20

At one point in the movie "Raiders of the Lost Ark", Indiana Jones needs to transport the Ark of the Covenant out of Egypt and explicitly requests that Sallah find him a plane or boat going to England.

At 1:22:08 in the movie, the dialogue is:

Indiana: Get back to Cairo. Get us some transport to England - boat, plane, anything. Meet me at Omar's. Be ready for me. I'm going after that truck.

My question is, why did he want to take the Ark to England? Didn't he teach out of Marshall College in Connecticut and wasn't he hired by the US government?

2
  • Maybe my memory of the movie is a bit faulty.. but could you or someone edit this question so it makes sense? I'm not even sure what you're asking.
    – Arammil
    Jul 13, 2013 at 7:58
  • @Arammil I revised the question. Hopefully that helps to clarify.
    – Mike B
    Jul 13, 2013 at 18:34

3 Answers 3

47

He just knows there aren't going to be any direct transoceanic flights. This is WWII-era; it's not like flying across the ocean is an everyday occurrence. You have to get to unoccupied England first before you have any hope of getting to the US.

6
  • 1
    Don't you mean direct transatlantic flights rather than transcontinental flights? But, even more, if you look at the map in the first part of the movie, and see how many stops it takes, in that time period, for him to go from America to find Marion, then go to the Middle East, that makes a strong case for getting it to a nearby Allied nation than trying to reach all the way to the US.
    – Tango
    Jul 13, 2013 at 6:04
  • 4
    Raiders is set in 1936 (possibly extending into 1937) so war hasn't been declared by anyone yet. The Nazis are stockpiling arcane items to aid them in their upcoming conquests.
    – mkennedy
    Jul 13, 2013 at 14:08
  • 6
    @mkennedy: The Nazis hadn't officially declared war on anyone yet. But the Spanish Civil War had already begun and was being fought/aided by both the Axis (German Luftwaffe plus Italian soldiers) and Allied nations (International Brigades). Japan had already invaded Manchuria. And Mussolini had already begun acting on his imperial ambitions by invading Abyssinia/Ethiopia. Jul 13, 2013 at 17:36
  • I think, considering as said above the world war had not yet started, as a more or less 'last minute' affair England was more likely to be more amenable or even 'safe' to Jones as a place to make any necessary preparations with flights etc back to the U.S. ... but thats just my two cents.
    – Arammil
    Jul 14, 2013 at 7:56
  • he said 'transoceanic' not 'transcontinental', big difference.
    – Stevetech
    Jul 22, 2013 at 8:50
10

Using Wikipedia as a reference, we see that Egypt was formally a colony of Great Britain, and the English had a very strong presence in Egypt, event as late as the 1950s. While Egypt was an independent nation before 1936 (the year in which the film is set), England had definitely left its mark culturally. They maintained their military presence afterwards, including during WWII.

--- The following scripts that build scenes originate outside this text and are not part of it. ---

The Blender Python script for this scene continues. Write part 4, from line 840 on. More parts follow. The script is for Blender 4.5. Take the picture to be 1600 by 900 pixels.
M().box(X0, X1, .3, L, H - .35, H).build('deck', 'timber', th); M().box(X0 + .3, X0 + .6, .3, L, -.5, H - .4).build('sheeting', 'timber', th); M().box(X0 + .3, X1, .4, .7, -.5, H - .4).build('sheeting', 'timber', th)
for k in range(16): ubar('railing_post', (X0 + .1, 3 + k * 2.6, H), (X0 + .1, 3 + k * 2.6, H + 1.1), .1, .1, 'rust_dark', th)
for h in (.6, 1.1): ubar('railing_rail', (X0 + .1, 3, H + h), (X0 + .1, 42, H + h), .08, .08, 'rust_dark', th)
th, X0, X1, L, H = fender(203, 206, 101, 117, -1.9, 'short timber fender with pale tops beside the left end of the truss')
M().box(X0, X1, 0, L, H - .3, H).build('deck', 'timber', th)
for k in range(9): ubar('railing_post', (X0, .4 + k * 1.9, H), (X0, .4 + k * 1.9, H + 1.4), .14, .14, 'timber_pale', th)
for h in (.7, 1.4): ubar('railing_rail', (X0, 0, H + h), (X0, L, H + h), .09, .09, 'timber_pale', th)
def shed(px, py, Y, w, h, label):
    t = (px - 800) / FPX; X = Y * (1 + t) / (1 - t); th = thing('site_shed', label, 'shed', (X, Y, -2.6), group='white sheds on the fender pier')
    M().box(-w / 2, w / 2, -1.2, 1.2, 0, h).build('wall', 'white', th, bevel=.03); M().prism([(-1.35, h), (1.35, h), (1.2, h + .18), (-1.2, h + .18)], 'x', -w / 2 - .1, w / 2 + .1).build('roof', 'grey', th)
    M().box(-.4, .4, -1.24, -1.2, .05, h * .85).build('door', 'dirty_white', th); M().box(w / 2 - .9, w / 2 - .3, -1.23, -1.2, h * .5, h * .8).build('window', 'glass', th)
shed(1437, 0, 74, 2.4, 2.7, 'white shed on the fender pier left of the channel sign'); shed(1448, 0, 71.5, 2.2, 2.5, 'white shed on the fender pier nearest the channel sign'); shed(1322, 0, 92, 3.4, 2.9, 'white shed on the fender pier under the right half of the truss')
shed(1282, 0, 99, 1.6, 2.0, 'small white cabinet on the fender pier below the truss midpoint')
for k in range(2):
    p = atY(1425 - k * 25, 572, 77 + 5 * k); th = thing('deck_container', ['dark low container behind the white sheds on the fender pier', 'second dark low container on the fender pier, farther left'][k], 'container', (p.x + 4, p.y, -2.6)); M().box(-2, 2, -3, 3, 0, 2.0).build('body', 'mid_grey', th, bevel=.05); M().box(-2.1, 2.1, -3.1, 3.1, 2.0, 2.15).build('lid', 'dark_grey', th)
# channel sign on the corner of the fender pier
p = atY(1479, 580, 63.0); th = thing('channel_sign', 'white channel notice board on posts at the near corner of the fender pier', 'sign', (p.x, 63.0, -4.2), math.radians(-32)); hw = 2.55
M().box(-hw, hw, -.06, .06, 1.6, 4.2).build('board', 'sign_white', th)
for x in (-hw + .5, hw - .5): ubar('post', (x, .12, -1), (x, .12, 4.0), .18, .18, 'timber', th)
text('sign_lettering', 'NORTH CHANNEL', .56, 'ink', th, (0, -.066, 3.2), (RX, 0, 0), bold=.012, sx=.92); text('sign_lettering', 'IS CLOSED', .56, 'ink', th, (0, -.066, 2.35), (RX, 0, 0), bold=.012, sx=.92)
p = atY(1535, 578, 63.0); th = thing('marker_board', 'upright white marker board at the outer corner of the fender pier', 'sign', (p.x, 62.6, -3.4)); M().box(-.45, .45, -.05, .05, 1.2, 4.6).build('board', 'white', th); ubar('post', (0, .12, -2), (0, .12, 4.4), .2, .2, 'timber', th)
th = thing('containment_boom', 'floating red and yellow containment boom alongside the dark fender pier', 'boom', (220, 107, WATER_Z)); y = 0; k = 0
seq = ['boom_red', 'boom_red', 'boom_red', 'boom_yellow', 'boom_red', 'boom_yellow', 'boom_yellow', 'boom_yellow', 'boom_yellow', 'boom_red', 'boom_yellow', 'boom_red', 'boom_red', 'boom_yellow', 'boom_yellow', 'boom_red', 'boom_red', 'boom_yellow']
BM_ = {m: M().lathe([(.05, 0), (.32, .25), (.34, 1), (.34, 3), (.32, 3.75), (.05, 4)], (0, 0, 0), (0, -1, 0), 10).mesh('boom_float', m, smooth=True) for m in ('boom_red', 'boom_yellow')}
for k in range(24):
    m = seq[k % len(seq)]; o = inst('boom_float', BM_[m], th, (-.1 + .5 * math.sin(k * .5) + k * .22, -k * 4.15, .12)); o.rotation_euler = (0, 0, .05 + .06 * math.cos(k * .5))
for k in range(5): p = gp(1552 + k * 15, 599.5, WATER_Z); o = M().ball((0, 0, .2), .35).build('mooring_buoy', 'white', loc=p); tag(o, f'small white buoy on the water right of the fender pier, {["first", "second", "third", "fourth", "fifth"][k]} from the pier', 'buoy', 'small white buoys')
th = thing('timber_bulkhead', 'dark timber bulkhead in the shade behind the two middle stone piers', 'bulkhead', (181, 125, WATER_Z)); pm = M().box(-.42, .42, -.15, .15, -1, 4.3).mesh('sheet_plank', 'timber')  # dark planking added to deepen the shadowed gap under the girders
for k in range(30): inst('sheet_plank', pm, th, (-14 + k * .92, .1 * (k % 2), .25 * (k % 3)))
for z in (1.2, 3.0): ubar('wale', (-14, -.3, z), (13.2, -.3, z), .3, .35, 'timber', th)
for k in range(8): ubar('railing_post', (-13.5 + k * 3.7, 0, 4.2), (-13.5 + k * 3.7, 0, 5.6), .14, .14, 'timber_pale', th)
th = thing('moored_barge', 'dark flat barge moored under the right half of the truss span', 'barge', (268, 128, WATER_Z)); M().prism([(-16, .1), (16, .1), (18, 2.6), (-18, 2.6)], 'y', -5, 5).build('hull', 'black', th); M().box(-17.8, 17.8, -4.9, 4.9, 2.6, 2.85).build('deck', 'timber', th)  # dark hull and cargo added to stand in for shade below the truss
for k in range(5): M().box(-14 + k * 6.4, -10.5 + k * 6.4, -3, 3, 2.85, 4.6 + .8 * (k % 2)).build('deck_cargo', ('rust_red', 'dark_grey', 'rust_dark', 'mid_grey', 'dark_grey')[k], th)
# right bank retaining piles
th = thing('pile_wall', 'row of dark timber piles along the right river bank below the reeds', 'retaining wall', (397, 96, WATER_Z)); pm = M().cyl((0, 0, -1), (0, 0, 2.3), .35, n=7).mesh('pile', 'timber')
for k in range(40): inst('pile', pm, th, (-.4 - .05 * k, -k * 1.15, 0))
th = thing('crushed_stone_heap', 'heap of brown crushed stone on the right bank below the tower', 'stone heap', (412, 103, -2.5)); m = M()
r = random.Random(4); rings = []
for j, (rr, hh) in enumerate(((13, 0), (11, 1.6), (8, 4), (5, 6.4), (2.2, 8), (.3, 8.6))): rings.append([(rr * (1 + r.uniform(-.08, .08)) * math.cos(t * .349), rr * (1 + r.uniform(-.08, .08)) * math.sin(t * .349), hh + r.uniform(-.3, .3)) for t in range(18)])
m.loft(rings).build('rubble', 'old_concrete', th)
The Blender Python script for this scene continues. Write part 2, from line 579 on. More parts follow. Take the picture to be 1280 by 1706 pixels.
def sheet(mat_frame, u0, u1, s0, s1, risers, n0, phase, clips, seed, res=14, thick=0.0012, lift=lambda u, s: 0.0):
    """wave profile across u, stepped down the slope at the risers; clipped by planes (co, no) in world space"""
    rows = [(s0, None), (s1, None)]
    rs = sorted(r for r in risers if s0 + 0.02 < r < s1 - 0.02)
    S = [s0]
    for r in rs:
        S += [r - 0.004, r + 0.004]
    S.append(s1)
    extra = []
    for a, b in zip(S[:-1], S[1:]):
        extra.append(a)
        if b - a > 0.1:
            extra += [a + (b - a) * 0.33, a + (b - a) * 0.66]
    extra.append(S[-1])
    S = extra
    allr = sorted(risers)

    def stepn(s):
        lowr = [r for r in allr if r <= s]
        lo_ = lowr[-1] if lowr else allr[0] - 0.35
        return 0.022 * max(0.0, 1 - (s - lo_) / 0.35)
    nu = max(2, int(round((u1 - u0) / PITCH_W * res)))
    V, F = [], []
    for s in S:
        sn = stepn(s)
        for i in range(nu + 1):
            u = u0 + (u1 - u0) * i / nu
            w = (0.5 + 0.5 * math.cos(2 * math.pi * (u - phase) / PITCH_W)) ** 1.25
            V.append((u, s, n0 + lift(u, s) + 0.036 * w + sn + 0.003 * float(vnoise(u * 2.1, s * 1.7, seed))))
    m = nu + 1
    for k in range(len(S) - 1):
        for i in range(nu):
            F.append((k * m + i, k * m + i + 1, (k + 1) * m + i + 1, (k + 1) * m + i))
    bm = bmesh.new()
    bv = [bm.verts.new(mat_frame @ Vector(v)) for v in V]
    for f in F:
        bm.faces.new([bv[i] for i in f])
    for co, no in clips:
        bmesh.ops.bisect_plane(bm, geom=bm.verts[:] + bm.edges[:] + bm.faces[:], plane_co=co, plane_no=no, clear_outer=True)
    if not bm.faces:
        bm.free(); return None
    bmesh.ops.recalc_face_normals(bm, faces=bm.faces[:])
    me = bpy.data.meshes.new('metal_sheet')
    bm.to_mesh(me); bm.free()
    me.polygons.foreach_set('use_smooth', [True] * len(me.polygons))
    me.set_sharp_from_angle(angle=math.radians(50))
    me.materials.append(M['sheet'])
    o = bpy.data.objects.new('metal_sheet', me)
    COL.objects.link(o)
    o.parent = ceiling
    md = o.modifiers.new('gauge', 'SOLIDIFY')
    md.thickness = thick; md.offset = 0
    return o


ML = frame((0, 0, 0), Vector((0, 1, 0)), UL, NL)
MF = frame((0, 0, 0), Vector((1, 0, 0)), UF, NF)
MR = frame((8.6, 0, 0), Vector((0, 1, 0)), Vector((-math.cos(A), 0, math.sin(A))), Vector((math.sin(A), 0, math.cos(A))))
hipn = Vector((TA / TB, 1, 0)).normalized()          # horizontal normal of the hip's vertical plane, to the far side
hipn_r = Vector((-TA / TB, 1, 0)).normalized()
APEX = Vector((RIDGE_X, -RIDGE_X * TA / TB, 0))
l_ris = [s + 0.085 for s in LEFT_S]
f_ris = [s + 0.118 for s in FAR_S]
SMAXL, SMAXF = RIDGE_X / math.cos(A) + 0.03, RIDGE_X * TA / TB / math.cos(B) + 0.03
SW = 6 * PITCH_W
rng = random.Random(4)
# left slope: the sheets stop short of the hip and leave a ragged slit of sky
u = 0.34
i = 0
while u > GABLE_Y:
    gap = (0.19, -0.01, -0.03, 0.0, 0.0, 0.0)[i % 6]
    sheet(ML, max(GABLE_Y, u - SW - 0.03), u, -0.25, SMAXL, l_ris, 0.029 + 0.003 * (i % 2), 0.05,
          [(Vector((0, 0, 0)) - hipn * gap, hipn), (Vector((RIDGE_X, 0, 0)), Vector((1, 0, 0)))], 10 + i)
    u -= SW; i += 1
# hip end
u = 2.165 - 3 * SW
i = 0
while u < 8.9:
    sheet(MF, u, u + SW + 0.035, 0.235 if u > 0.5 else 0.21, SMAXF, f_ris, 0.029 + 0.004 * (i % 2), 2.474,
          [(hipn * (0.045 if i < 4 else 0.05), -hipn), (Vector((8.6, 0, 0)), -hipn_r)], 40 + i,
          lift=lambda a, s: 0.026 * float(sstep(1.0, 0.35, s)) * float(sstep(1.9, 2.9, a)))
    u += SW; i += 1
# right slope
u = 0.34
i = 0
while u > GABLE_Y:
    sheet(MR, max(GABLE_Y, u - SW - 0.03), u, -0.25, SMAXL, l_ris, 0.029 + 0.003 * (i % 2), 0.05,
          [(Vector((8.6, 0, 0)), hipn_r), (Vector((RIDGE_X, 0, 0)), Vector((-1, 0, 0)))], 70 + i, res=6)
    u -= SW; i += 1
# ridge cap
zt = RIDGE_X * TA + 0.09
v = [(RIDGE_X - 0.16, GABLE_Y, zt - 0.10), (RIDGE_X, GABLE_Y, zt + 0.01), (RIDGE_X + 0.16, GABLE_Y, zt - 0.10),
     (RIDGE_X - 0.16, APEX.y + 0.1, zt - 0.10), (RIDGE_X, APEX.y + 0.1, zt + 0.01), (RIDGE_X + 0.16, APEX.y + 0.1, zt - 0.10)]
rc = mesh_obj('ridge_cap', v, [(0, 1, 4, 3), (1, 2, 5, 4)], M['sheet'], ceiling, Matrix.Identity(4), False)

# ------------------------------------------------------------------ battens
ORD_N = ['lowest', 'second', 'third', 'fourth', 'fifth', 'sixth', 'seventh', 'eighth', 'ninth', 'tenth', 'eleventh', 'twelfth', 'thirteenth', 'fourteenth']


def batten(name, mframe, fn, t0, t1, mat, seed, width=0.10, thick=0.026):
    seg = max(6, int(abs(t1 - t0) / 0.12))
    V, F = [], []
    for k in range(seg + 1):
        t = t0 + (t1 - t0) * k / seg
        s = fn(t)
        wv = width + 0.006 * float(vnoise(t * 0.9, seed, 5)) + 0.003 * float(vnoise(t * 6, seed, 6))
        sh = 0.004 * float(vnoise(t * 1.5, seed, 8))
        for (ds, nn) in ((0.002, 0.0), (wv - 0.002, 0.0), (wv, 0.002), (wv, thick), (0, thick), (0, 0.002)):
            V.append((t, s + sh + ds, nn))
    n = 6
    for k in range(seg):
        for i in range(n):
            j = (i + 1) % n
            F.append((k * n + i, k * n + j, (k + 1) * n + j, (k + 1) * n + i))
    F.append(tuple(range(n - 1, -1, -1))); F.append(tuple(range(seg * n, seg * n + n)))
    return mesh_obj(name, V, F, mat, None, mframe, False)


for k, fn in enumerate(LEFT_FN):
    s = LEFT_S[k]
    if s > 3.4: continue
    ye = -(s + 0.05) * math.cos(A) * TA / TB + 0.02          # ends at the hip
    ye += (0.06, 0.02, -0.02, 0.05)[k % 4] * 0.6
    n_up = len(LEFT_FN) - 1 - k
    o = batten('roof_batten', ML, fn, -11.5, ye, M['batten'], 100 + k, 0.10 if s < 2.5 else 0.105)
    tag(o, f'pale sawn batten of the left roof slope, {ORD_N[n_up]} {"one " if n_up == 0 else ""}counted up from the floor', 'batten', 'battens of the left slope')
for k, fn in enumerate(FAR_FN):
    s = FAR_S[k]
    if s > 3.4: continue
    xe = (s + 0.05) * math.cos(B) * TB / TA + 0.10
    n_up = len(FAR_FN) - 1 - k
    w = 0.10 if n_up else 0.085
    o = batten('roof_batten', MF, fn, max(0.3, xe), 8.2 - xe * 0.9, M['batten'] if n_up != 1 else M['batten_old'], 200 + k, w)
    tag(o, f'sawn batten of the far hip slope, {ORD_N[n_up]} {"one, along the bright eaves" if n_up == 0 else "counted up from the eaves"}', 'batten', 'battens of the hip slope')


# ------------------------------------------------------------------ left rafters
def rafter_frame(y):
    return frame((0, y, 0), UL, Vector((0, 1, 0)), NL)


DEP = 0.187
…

The number of foreigners in the country rose from 10,000 in the 1840s to around 90,000 in the 1880s, and more than 1.5 million by the 1930s of which over half were Europeans

Travel between Egypt and Great Britain would have been much more common than between, say, the US and Egypt at the time.

8

This was addressed in the film's official novelisation with the addition of an extra two lines of dialogue (possibly added by the author or, more likely, that were in the original screenplay but edited out of the film). In brief, it's the closest free port with no Nazi influence.

“I have a better idea.” Indy got up. “You two get back to Cairo as fast as you can and arrange some kind of transportation to England-anything, a ship, a plane, I don’t care.”
“Why England?” Marion said.
“There are no language barriers and no Nazis,”
Indy said. He looked at Sallah. “Where can we meet in Cairo?”